Linear-scan register allocator adapted

I've adapted the SSA Linear-Scan allocator, originally designed by Mössenböck and Pfeiffer for Hotspot, for my Propeller Java compiler.

It has some advantages:

1. It's simple.


2. It's fast.


3. It does a pretty good job.


4. It can deal with destructive arithmetic ops (as in the Propeller) and pre-colored registers (as in calling conventions) easily.
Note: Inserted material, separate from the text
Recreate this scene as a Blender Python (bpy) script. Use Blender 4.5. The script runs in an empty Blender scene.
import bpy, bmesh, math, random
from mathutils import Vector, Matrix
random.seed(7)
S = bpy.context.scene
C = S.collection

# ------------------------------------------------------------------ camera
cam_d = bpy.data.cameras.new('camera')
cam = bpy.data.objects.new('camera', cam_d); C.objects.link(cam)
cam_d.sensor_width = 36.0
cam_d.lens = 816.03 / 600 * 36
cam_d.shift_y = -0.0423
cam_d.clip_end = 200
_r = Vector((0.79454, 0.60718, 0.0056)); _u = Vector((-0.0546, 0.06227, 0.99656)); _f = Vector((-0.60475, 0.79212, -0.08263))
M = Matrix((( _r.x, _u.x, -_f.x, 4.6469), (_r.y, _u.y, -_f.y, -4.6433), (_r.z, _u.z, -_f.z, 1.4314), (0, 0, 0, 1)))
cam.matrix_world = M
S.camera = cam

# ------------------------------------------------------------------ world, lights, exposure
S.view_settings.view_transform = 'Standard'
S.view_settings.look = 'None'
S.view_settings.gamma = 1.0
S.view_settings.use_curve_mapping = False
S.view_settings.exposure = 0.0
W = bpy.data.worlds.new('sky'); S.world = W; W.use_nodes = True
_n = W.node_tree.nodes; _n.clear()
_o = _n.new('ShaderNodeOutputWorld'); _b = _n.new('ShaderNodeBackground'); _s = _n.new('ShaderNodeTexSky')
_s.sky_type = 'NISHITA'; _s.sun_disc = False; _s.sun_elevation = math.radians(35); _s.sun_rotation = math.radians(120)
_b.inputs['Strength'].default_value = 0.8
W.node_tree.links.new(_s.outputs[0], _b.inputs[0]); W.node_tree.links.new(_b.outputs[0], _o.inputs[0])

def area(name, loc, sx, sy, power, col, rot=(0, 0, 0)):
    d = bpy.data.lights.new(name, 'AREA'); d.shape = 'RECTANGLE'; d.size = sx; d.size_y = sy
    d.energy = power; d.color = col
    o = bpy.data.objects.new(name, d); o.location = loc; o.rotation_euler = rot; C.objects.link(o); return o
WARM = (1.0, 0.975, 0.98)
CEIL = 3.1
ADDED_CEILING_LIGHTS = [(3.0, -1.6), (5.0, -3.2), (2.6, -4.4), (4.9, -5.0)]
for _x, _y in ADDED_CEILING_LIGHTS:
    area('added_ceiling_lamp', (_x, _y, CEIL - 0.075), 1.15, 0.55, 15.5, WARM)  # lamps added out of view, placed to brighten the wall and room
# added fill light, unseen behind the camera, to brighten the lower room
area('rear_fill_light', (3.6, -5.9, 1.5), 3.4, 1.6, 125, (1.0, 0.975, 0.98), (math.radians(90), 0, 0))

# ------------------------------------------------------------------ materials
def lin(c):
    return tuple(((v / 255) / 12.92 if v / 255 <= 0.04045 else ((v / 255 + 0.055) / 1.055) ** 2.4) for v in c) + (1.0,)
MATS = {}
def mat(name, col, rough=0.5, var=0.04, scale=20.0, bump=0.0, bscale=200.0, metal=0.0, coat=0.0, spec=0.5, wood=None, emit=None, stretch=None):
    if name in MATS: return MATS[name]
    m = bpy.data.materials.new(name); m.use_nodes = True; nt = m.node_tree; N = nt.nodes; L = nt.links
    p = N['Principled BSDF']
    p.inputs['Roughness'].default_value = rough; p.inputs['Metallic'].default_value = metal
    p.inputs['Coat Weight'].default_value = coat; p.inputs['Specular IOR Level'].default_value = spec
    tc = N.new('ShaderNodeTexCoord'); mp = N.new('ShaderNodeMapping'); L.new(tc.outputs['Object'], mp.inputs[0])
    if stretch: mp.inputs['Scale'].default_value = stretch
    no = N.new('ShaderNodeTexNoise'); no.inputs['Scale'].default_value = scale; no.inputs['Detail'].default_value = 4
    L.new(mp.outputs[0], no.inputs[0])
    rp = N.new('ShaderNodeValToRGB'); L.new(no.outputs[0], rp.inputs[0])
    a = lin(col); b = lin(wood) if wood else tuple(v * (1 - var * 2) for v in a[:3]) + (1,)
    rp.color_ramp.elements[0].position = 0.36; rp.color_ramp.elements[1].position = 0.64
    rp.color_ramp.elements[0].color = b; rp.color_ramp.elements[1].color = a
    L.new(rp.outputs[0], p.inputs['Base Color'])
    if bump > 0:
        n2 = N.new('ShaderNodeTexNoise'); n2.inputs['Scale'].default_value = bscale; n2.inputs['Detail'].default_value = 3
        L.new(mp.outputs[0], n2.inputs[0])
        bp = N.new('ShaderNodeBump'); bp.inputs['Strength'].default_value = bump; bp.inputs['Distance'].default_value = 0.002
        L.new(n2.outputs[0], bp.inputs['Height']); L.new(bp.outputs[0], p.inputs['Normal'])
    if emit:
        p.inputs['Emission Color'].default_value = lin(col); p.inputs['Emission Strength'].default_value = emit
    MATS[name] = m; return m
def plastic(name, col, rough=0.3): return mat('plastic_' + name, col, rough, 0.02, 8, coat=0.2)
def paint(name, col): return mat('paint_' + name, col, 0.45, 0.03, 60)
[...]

Handling pre-colored registers well is particularly important to me, since I'm trying to do all lowering and allocation without leaving SSA. This includes the calling conventions. With this algorithm, it's a matter of

• Before each call, insert extra movs to clone each argument value. Pre-color these clone values with the appropriate registers in the calling convention.


• After each call, rewrite the return value to go into a temporary, which is pre-colored with the returned-result register, and which gets immediately mov-d to the right value.


• Rely on the phi-equivalence coalescing algorithm (still adapted from Pereira) to merge the non-interfering values and eliminate the copies.

I've altered Pereira's algorithm to deal with the "join families" that Mössenb&oml;/Pfeiffer generate. (Arguably in doing so I've recreated their coalesce algorithm, but hey.)

Here's a new test function with some interfering values:

  public int function(int x) {
    int y = 1;
    int z = 0;
    
    while (y < x) {
      z = y;
      y++;
    }
    
    return z;
  }

And here's the new output with the new register allocator and dramatically better interference analysis. Note that I don't actually build an interference graph at any point; not sure if this is going to come back to bite me.

Remember that the code runs backwards.

method$:L27312399
  IF_ALWAYS JMPRET prim_return_ret, #prim_return

  long @method$:L27312399
  long @method$:L11631043
  IF_ALWAYS JMPRET prim_jmplt_ret, #prim_jmplt
method$:L10840700
  IF_ALWAYS CMPS lmmr10, lmmr1

  long @method$:L10840700
  IF_ALWAYS RDWORD PC, PC
  IF_ALWAYS ADD lmmr10, #1
  IF_ALWAYS MOV lmmr10, lmmr10
method$:L11631043
  IF_ALWAYS MOV lmmr0, lmmr10

  long @method$:L10840700
  IF_ALWAYS RDWORD PC, PC
  IF_ALWAYS MOV lmmr0, #0
method
method$:L29315749
  IF_ALWAYS MOV lmmr10, #1

lmmr0 and lmmr1 are the two function arguments (x and this). We smash this almost immediately, reusing lmmr0 to hold z, since it's the register used to return values from functions.

One of these days it would be fun to take a class in this stuff, I think. These are neat problems.